## Stated exercise:
Leaving out every picture, quote the data below exactly as it appears.
/---
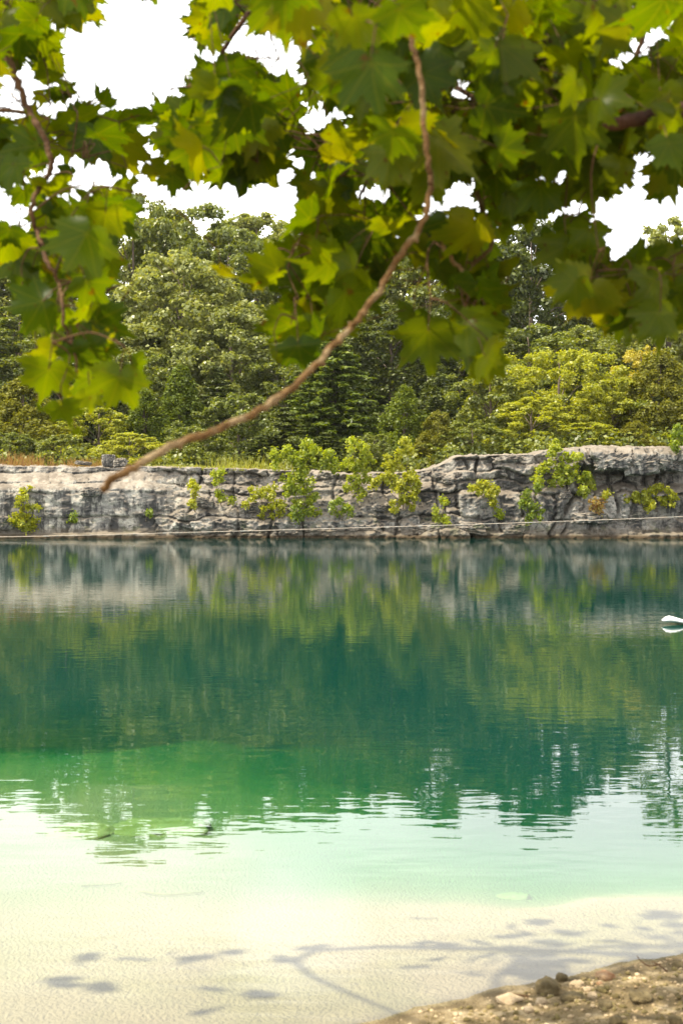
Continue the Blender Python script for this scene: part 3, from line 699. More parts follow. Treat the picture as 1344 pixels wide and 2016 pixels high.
B(1112, 925, 120, 110, M_bush, 'big lime bush over the ledge left of the cap rock', 12, (1115, 960), [(-18, -44, 13), (-8, -20, 20), (-30, 2, 15), (16, -10, 18), (30, -20, 12), (8, 12, 18), (-8, 18, 12), (34, 12, 15), (44, 26, 13), (38, 40, 9), (-44, 22, 9)], 1.1)
B(1288, 978, 116, 62, M_bush3, 'wide yellow bush below the cap rock at the right', 13, (1300, 1010), [(-10, -6, 20), (14, -4, 20), (-34, 4, 15), (34, 8, 16), (6, 14, 18), (-48, 0, 9), (-80, -4, 8)], 1.1)
B(1175, 944, 16, 30, M_bush, 'tiny upright lime tuft in the hollow under the cap rock', 14, (1176, 962), [(0, -2, 9), (0, 8, 7)])
B(1176, 1000, 44, 44, M_dry, 'dry brownish bush low below the hollow', 15, (1180, 1020), None, .6)
B(1332, 862, 50, 60, M_bush2, 'pale green bush on the ledge top at the right edge', 16, (1332, 892), None, 1.0)
B(986, 1014, 18, 20, M_bush, 'tiny yellow tuft just above the rope', 17, (986, 1026), [(0, 0, 9)])
B(590, 1010, 60, 26, M_bush2, 'thin trailing greenery at the foot of the largest ledge bush', 18, (590, 1025), None, .6)
B(283, 1012, 20, 26, M_bush2, 'dark weed on the lower pale wall left of the middle', 19, (283, 1028), [(0, 0, 9)], .6)
B(140, 1018, 20, 20, M_bush2, 'green weed low on the pale wall above the water at left', 20, (140, 1028), [(0, 0, 9)], .6)

# ------------------------------------------------------------------ grass and dry stalks on the ledge (uncountable)
def blades(name, n, fx, mat, seed, hgt=(.15, .4), wd=.03):
    rs = np.random.RandomState(seed); X, Y = fx(rs, n); Zb = np.maximum(hill_h(X, Y), ztop(X)-.05)
    h = rs.uniform(*hgt, n); th = rs.uniform(0, 6.28, n); lx = rs.normal(0, .3, n)*h; ly = rs.normal(0, .3, n)*h
    dx = np.cos(th)*wd; dy = np.sin(th)*wd
    V = np.stack([np.stack([X-dx, Y-dy, Zb-.05], 1), np.stack([X+dx, Y+dy, Zb-.05], 1), np.stack([X+lx+dx*.2, Y+ly+dy*.2, Zb+h], 1), np.stack([X+lx-dx*.2, Y+ly-dy*.2, Zb+h], 1)], 1).reshape(-1, 3)
    o = mesh(name, V, np.arange(4*n).reshape(n, 4), mat); return o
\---
## Problem solution:
Continue the Blender Python script for this scene: part 3, from line 699. More parts follow. Treat the picture as 1344 pixels wide and 2016 pixels high.
B(1112, 925, 120, 110, M_bush, 'big lime bush over the ledge left of the cap rock', 12, (1115, 960), [(-18, -44, 13), (-8, -20, 20), (-30, 2, 15), (16, -10, 18), (30, -20, 12), (8, 12, 18), (-8, 18, 12), (34, 12, 15), (44, 26, 13), (38, 40, 9), (-44, 22, 9)], 1.1)
B(1288, 978, 116, 62, M_bush3, 'wide yellow bush below the cap rock at the right', 13, (1300, 1010), [(-10, -6, 20), (14, -4, 20), (-34, 4, 15), (34, 8, 16), (6, 14, 18), (-48, 0, 9), (-80, -4, 8)], 1.1)
B(1175, 944, 16, 30, M_bush, 'tiny upright lime tuft in the hollow under the cap rock', 14, (1176, 962), [(0, -2, 9), (0, 8, 7)])
B(1176, 1000, 44, 44, M_dry, 'dry brownish bush low below the hollow', 15, (1180, 1020), None, .6)
B(1332, 862, 50, 60, M_bush2, 'pale green bush on the ledge top at the right edge', 16, (1332, 892), None, 1.0)
B(986, 1014, 18, 20, M_bush, 'tiny yellow tuft just above the rope', 17, (986, 1026), [(0, 0, 9)])
B(590, 1010, 60, 26, M_bush2, 'thin trailing greenery at the foot of the largest ledge bush', 18, (590, 1025), None, .6)
B(283, 1012, 20, 26, M_bush2, 'dark weed on the lower pale wall left of the middle', 19, (283, 1028), [(0, 0, 9)], .6)
B(140, 1018, 20, 20, M_bush2, 'green weed low on the pale wall above the water at left', 20, (140, 1028), [(0, 0, 9)], .6)

# ------------------------------------------------------------------ grass and dry stalks on the ledge (uncountable)
def blades(name, n, fx, mat, seed, hgt=(.15, .4), wd=.03):
    rs = np.random.RandomState(seed); X, Y = fx(rs, n); Zb = np.maximum(hill_h(X, Y), ztop(X)-.05)
    h = rs.uniform(*hgt, n); th = rs.uniform(0, 6.28, n); lx = rs.normal(0, .3, n)*h; ly = rs.normal(0, .3, n)*h
    dx = np.cos(th)*wd; dy = np.sin(th)*wd
    V = np.stack([np.stack([X-dx, Y-dy, Zb-.05], 1), np.stack([X+dx, Y+dy, Zb-.05], 1), np.stack([X+lx+dx*.2, Y+ly+dy*.2, Zb+h], 1), np.stack([X+lx-dx*.2, Y+ly-dy*.2, Zb+h], 1)], 1).reshape(-1, 3)
    o = mesh(name, V, np.arange(4*n).reshape(n, 4), mat); return o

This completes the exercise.